**RECORDED DATA**:
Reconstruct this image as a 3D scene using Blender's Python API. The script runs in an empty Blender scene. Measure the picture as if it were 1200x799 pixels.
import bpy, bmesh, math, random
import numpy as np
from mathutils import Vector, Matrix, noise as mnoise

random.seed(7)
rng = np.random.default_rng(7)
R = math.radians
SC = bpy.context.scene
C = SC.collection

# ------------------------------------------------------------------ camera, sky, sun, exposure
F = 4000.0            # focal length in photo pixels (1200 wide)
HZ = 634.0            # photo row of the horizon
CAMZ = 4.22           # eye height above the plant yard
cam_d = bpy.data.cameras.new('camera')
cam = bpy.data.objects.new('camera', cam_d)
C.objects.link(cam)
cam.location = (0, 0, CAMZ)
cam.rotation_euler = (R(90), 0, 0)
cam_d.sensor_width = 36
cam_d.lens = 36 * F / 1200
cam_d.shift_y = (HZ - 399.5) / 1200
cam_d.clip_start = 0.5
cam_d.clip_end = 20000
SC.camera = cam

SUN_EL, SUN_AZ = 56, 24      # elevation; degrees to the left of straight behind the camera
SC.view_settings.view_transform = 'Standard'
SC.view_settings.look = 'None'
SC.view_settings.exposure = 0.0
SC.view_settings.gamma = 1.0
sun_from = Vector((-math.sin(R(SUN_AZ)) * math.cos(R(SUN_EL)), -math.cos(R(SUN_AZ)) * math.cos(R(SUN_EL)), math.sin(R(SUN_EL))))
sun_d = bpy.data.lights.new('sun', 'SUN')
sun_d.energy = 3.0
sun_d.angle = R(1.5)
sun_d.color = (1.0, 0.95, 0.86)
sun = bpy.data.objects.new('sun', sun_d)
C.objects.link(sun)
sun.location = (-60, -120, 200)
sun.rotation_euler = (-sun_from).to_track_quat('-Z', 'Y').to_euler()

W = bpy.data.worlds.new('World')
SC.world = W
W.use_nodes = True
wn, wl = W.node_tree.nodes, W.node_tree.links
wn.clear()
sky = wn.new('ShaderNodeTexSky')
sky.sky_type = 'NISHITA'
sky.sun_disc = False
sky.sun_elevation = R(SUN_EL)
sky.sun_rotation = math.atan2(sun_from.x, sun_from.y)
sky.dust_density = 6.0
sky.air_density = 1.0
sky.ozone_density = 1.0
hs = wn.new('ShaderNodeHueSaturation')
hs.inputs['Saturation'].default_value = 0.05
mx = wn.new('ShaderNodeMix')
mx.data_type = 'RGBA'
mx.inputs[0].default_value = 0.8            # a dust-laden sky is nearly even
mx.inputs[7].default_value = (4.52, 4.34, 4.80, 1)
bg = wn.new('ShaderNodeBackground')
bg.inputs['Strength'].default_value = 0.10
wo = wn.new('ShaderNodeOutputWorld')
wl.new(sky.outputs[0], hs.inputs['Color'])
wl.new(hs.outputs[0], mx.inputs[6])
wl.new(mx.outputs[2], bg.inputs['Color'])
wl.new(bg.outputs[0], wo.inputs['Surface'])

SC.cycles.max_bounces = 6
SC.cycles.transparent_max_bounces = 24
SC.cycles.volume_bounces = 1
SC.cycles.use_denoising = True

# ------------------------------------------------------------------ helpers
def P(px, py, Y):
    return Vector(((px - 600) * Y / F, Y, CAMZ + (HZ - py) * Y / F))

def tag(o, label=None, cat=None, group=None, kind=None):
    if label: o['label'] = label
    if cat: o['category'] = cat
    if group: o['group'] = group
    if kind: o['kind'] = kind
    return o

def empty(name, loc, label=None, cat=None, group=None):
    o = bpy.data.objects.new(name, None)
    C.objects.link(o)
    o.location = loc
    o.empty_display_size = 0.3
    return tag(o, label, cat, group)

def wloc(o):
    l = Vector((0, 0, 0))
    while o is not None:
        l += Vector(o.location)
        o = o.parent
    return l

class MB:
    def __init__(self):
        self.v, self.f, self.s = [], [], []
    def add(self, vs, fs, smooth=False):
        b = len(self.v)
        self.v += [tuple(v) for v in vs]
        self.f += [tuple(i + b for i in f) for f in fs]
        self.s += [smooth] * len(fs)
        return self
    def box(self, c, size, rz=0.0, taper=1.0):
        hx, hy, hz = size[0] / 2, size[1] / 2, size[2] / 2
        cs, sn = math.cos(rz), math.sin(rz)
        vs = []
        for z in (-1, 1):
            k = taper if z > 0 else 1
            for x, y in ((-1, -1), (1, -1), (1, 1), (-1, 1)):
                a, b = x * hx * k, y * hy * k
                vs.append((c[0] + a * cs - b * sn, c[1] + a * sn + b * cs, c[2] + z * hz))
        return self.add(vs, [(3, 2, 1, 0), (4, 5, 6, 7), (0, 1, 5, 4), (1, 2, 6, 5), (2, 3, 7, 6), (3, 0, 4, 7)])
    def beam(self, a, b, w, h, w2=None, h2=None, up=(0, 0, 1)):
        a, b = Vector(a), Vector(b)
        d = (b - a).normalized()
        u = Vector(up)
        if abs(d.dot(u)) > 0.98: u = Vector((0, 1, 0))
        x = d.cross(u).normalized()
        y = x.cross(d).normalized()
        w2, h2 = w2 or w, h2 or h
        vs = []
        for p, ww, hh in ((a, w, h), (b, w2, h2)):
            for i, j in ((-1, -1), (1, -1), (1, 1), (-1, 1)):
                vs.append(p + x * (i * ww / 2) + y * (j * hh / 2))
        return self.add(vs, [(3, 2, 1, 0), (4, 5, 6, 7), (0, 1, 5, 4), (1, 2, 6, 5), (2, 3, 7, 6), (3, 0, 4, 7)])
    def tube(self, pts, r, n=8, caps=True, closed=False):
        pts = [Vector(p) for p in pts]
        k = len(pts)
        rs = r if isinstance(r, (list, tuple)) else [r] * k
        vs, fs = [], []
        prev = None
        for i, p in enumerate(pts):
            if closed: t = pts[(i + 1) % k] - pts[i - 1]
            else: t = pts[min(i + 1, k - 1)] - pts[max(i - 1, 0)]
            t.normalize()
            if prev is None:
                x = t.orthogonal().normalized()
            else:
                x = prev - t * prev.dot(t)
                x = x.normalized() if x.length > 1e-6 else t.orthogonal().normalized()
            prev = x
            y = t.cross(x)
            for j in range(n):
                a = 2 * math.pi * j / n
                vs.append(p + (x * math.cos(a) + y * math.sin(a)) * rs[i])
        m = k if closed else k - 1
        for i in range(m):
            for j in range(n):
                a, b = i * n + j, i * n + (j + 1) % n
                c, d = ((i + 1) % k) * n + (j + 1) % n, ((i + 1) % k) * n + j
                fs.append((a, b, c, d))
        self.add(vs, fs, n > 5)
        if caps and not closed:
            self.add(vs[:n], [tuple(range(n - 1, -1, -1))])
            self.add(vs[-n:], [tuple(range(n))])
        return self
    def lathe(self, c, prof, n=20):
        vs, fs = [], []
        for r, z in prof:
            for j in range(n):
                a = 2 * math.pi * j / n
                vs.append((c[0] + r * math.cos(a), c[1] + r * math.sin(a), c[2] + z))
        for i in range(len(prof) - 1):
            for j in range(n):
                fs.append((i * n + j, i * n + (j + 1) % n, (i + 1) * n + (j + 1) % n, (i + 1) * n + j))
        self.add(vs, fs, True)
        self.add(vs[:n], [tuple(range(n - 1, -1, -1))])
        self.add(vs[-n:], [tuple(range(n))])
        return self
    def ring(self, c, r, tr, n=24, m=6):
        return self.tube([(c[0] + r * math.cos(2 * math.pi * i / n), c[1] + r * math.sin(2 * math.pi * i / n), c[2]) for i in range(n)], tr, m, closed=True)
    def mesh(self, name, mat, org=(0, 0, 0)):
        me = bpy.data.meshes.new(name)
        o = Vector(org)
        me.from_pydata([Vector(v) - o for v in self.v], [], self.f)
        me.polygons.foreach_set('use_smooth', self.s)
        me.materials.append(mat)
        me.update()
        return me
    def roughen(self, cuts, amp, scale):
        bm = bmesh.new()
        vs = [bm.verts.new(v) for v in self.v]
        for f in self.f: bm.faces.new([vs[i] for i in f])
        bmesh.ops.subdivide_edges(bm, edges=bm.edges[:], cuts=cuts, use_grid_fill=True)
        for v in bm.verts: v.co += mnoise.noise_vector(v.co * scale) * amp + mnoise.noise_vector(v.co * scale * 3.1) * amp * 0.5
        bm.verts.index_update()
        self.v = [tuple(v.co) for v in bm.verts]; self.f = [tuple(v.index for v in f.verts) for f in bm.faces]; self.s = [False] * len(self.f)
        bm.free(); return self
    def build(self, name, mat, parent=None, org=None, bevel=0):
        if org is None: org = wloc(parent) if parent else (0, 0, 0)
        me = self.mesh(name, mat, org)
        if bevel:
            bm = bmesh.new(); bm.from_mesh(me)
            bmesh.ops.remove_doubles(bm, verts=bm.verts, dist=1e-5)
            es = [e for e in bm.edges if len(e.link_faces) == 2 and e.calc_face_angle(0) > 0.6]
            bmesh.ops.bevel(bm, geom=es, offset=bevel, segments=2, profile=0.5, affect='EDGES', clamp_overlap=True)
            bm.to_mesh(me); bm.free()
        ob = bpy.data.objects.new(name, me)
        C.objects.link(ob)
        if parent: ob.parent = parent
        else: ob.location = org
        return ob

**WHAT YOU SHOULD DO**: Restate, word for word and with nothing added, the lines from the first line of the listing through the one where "from mathutils import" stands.

**WORKED ANSWER**:
Reconstruct this image as a 3D scene using Blender's Python API. The script runs in an empty Blender scene. Measure the picture as if it were 1200x799 pixels.
import bpy, bmesh, math, random
import numpy as np
from mathutils import Vector, Matrix, noise as mnoise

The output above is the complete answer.